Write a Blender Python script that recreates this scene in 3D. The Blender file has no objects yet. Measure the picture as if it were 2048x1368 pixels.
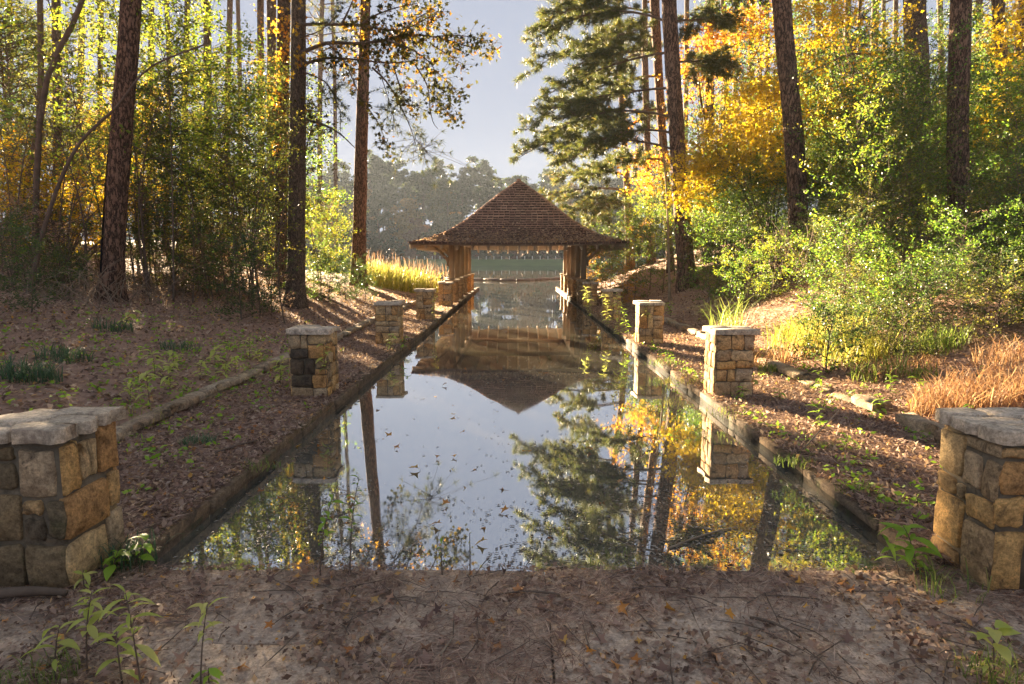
import bpy, math, random
import numpy as np
from mathutils import Vector, noise as mnoise

SC = bpy.context.scene
COL = SC.collection
R = math.radians
rng = np.random.default_rng(7)
random.seed(7)

# ------------------------------------------------------------------ camera, sky, sun, exposure
F = 1300.0                      # focal length in pixels of the 2048 px wide photograph
EYE = 1.6
TH = math.atan(168 / F)
YAW = math.atan(8 / F * math.cos(TH))
cam = bpy.data.cameras.new('camera')
cam.sensor_width = 36.0
cam.lens = 36.0 * F / 2048
cam.clip_start = 0.05
cam.clip_end = 3000
co = bpy.data.objects.new('camera', cam)
COL.objects.link(co)
co.location = (0, 0, EYE)
co.rotation_euler = (math.pi / 2 - TH, 0, YAW)
SC.camera = co

SUN_AZ, SUN_EL = R(-30.0), R(12.0)
sd = Vector((math.sin(SUN_AZ) * math.cos(SUN_EL), math.cos(SUN_AZ) * math.cos(SUN_EL), math.sin(SUN_EL)))
w = bpy.data.worlds.new('World')
SC.world = w
w.use_nodes = True
wn = w.node_tree
bg = wn.nodes['Background']
sky = wn.nodes.new('ShaderNodeTexSky')
sky.sky_type = 'NISHITA'
sky.sun_disc = False
sky.sun_elevation = SUN_EL
sky.sun_rotation = SUN_AZ
sky.air_density = 1.0
sky.dust_density = 1.2
sky.ozone_density = 2.0
gm = wn.nodes.new('ShaderNodeGamma')      # flattens the dome so the unseen sky adds more fill to the shade
gm.inputs[1].default_value = 0.05
wn.links.new(sky.outputs[0], gm.inputs[0])
tn = wn.nodes.new('ShaderNodeMix')
tn.data_type = 'RGBA'
tn.blend_type = 'MULTIPLY'
tn.inputs[0].default_value = 1.0
tn.inputs[7].default_value = (0.55, 0.61, 0.77, 1)
wn.links.new(gm.outputs[0], tn.inputs[6])
wn.links.new(tn.outputs[2], bg.inputs[0])
bg.inputs[1].default_value = 0.05
sl = bpy.data.lights.new('sun', 'SUN')
sl.energy = 5.0
sl.angle = R(0.6)
sl.color = (1.0, 0.77, 0.5)
so = bpy.data.objects.new('sun', sl)
COL.objects.link(so)
so.location = sd * 300
so.rotation_euler = sd.to_track_quat('Z', 'Y').to_euler()
vs = SC.view_settings
vs.view_transform = 'Standard'
vs.look = 'None'
vs.gamma = 1
vs.use_curve_mapping = False
vs.exposure = 3.95
SC.cycles.use_denoising = True
SC.cycles.max_bounces = 10
SC.cycles.diffuse_bounces = 6
SC.cycles.transparent_max_bounces = 4
SC.cycles.volume_bounces = 0
SC.cycles.sample_clamp_indirect = 3.0
SC.cycles.caustics_reflective = False
SC.cycles.caustics_refractive = False


def ray(px, py):
    x = (px - 1024) / F
    y = -(py - 684) / F
    fw = math.cos(TH) + y * math.sin(TH)
    up = -math.sin(TH) + y * math.cos(TH)
    return (x * math.cos(YAW) - fw * math.sin(YAW), x * math.sin(YAW) + fw * math.cos(YAW), up)


def at(px, py, Y):
    X, YY, U = ray(px, py)
    t = Y / YY
    return Vector((X * t, Y, EYE + U * t))


def ground_at(px, py, z=0.0):
    X, Y, U = ray(px, py)
    t = (z - EYE) / U
    return Vector((X * t, Y * t, z))


# ------------------------------------------------------------------ object helpers
def tag(o, label=None, cat=None, group=None, kind=None):
    if label: o['label'] = label
    if cat: o['category'] = cat
    if group: o['group'] = group
    if kind: o['kind'] = kind
    return o


def empty(name, loc, label, cat, group=None, rz=0.0):
    o = bpy.data.objects.new(name, None)
    o.empty_display_size = 0.2
    COL.objects.link(o)
    o.location = loc
    o.rotation_euler = (0, 0, rz)
    return tag(o, label, cat, group)


def link(name, me, mat=None, parent=None, loc=None):
    o = bpy.data.objects.new(name, me)
    if parent is not None and name in ('leaves', 'twigs', 'needles', 'star_leaves', 'golden_leaves'): o['kind'] = 'stuff'
    COL.objects.link(o)
    if mat is not None and len(me.materials) == 0:
        me.materials.append(mat)
    if parent is not None: o.parent = parent
    if loc is not None: o.location = loc
    return o


def copy_thing(root, loc, rz=0.0, s=1.0, label=None, group=None, mats=None):
    r = root.copy()
    COL.objects.link(r)
    r.location = loc
    r.rotation_euler = (0, 0, rz)
    r.scale = (s, s, s) if not isinstance(s, tuple) else s
    if label: r['label'] = label
    if group: r['group'] = group
    for ch in list(root.children):
        c = ch.copy()
        COL.objects.link(c)
        c.parent = r
        if mats and ch.name.split('.')[0] in mats:
            c.material_slots[0].link = 'OBJECT'
            c.material_slots[0].material = mats[ch.name.split('.')[0]]
        for g in list(ch.children):
            d = g.copy()
            COL.objects.link(d)
            d.parent = c
    return r


def mesh_np(name, V, faces_idx, nper, smooth=False):
    """V (n,3); faces_idx flat loop vertex indices; nper int or array of face sizes"""
    V = np.asarray(V, np.float32)
    idx = np.asarray(faces_idx, np.int32).ravel()
    if np.isscalar(nper):
        nf = len(idx) // nper
        tot = np.full(nf, nper, np.int32)
    else:
        tot = np.asarray(nper, np.int32)
        nf = len(tot)
    me = bpy.data.meshes.new(name)
    me.vertices.add(len(V))
    me.vertices.foreach_set('co', V.ravel())
    me.loops.add(len(idx))
    me.loops.foreach_set('vertex_index', idx)
    me.polygons.add(nf)
    st = np.zeros(nf, np.int32)
    st[1:] = np.cumsum(tot)[:-1]
    me.polygons.foreach_set('loop_start', st)
    me.polygons.foreach_set('loop_total', tot)
    if smooth:
        me.polygons.foreach_set('use_smooth', np.ones(nf, bool))
    me.update(calc_edges=True)
    return me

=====

**Description of the task:**
Repeat the material verbatim. Do not carry over any picture.

**Output of the task:**
Write a Blender Python script that recreates this scene in 3D. The Blender file has no objects yet. Measure the picture as if it were 2048x1368 pixels.
import bpy, math, random
import numpy as np
from mathutils import Vector, noise as mnoise

SC = bpy.context.scene
COL = SC.collection
R = math.radians
rng = np.random.default_rng(7)
random.seed(7)

# ------------------------------------------------------------------ camera, sky, sun, exposure
F = 1300.0                      # focal length in pixels of the 2048 px wide photograph
EYE = 1.6
TH = math.atan(168 / F)
YAW = math.atan(8 / F * math.cos(TH))
cam = bpy.data.cameras.new('camera')
cam.sensor_width = 36.0
cam.lens = 36.0 * F / 2048
cam.clip_start = 0.05
cam.clip_end = 3000
co = bpy.data.objects.new('camera', cam)
COL.objects.link(co)
co.location = (0, 0, EYE)
co.rotation_euler = (math.pi / 2 - TH, 0, YAW)
SC.camera = co

SUN_AZ, SUN_EL = R(-30.0), R(12.0)
sd = Vector((math.sin(SUN_AZ) * math.cos(SUN_EL), math.cos(SUN_AZ) * math.cos(SUN_EL), math.sin(SUN_EL)))
w = bpy.data.worlds.new('World')
SC.world = w
w.use_nodes = True
wn = w.node_tree
bg = wn.nodes['Background']
sky = wn.nodes.new('ShaderNodeTexSky')
sky.sky_type = 'NISHITA'
sky.sun_disc = False
sky.sun_elevation = SUN_EL
sky.sun_rotation = SUN_AZ
sky.air_density = 1.0
sky.dust_density = 1.2
sky.ozone_density = 2.0
gm = wn.nodes.new('ShaderNodeGamma')      # flattens the dome so the unseen sky adds more fill to the shade
gm.inputs[1].default_value = 0.05
wn.links.new(sky.outputs[0], gm.inputs[0])
tn = wn.nodes.new('ShaderNodeMix')
tn.data_type = 'RGBA'
tn.blend_type = 'MULTIPLY'
tn.inputs[0].default_value = 1.0
tn.inputs[7].default_value = (0.55, 0.61, 0.77, 1)
wn.links.new(gm.outputs[0], tn.inputs[6])
wn.links.new(tn.outputs[2], bg.inputs[0])
bg.inputs[1].default_value = 0.05
sl = bpy.data.lights.new('sun', 'SUN')
sl.energy = 5.0
sl.angle = R(0.6)
sl.color = (1.0, 0.77, 0.5)
so = bpy.data.objects.new('sun', sl)
COL.objects.link(so)
so.location = sd * 300
so.rotation_euler = sd.to_track_quat('Z', 'Y').to_euler()
vs = SC.view_settings
vs.view_transform = 'Standard'
vs.look = 'None'
vs.gamma = 1
vs.use_curve_mapping = False
vs.exposure = 3.95
SC.cycles.use_denoising = True
SC.cycles.max_bounces = 10
SC.cycles.diffuse_bounces = 6
SC.cycles.transparent_max_bounces = 4
SC.cycles.volume_bounces = 0
SC.cycles.sample_clamp_indirect = 3.0
SC.cycles.caustics_reflective = False
SC.cycles.caustics_refractive = False


def ray(px, py):
    x = (px - 1024) / F
    y = -(py - 684) / F
    fw = math.cos(TH) + y * math.sin(TH)
    up = -math.sin(TH) + y * math.cos(TH)
    return (x * math.cos(YAW) - fw * math.sin(YAW), x * math.sin(YAW) + fw * math.cos(YAW), up)


def at(px, py, Y):
    X, YY, U = ray(px, py)
    t = Y / YY
    return Vector((X * t, Y, EYE + U * t))


def ground_at(px, py, z=0.0):
    X, Y, U = ray(px, py)
    t = (z - EYE) / U
    return Vector((X * t, Y * t, z))


# ------------------------------------------------------------------ object helpers
def tag(o, label=None, cat=None, group=None, kind=None):
    if label: o['label'] = label
    if cat: o['category'] = cat
    if group: o['group'] = group
    if kind: o['kind'] = kind
    return o


def empty(name, loc, label, cat, group=None, rz=0.0):
    o = bpy.data.objects.new(name, None)
    o.empty_display_size = 0.2
    COL.objects.link(o)
    o.location = loc
    o.rotation_euler = (0, 0, rz)
    return tag(o, label, cat, group)


def link(name, me, mat=None, parent=None, loc=None):
    o = bpy.data.objects.new(name, me)
    if parent is not None and name in ('leaves', 'twigs', 'needles', 'star_leaves', 'golden_leaves'): o['kind'] = 'stuff'
    COL.objects.link(o)
    if mat is not None and len(me.materials) == 0:
        me.materials.append(mat)
    if parent is not None: o.parent = parent
    if loc is not None: o.location = loc
    return o


def copy_thing(root, loc, rz=0.0, s=1.0, label=None, group=None, mats=None):
    r = root.copy()
    COL.objects.link(r)
    r.location = loc
    r.rotation_euler = (0, 0, rz)
    r.scale = (s, s, s) if not isinstance(s, tuple) else s
    if label: r['label'] = label
    if group: r['group'] = group
    for ch in list(root.children):
        c = ch.copy()
        COL.objects.link(c)
        c.parent = r
        if mats and ch.name.split('.')[0] in mats:
            c.material_slots[0].link = 'OBJECT'
            c.material_slots[0].material = mats[ch.name.split('.')[0]]
        for g in list(ch.children):
            d = g.copy()
            COL.objects.link(d)
            d.parent = c
    return r


def mesh_np(name, V, faces_idx, nper, smooth=False):
    """V (n,3); faces_idx flat loop vertex indices; nper int or array of face sizes"""
    V = np.asarray(V, np.float32)
    idx = np.asarray(faces_idx, np.int32).ravel()
    if np.isscalar(nper):
        nf = len(idx) // nper
        tot = np.full(nf, nper, np.int32)
    else:
        tot = np.asarray(nper, np.int32)
        nf = len(tot)
    me = bpy.data.meshes.new(name)
    me.vertices.add(len(V))
    me.vertices.foreach_set('co', V.ravel())
    me.loops.add(len(idx))
    me.loops.foreach_set('vertex_index', idx)
    me.polygons.add(nf)
    st = np.zeros(nf, np.int32)
    st[1:] = np.cumsum(tot)[:-1]
    me.polygons.foreach_set('loop_start', st)
    me.polygons.foreach_set('loop_total', tot)
    if smooth:
        me.polygons.foreach_set('use_smooth', np.ones(nf, bool))
    me.update(calc_edges=True)
    return me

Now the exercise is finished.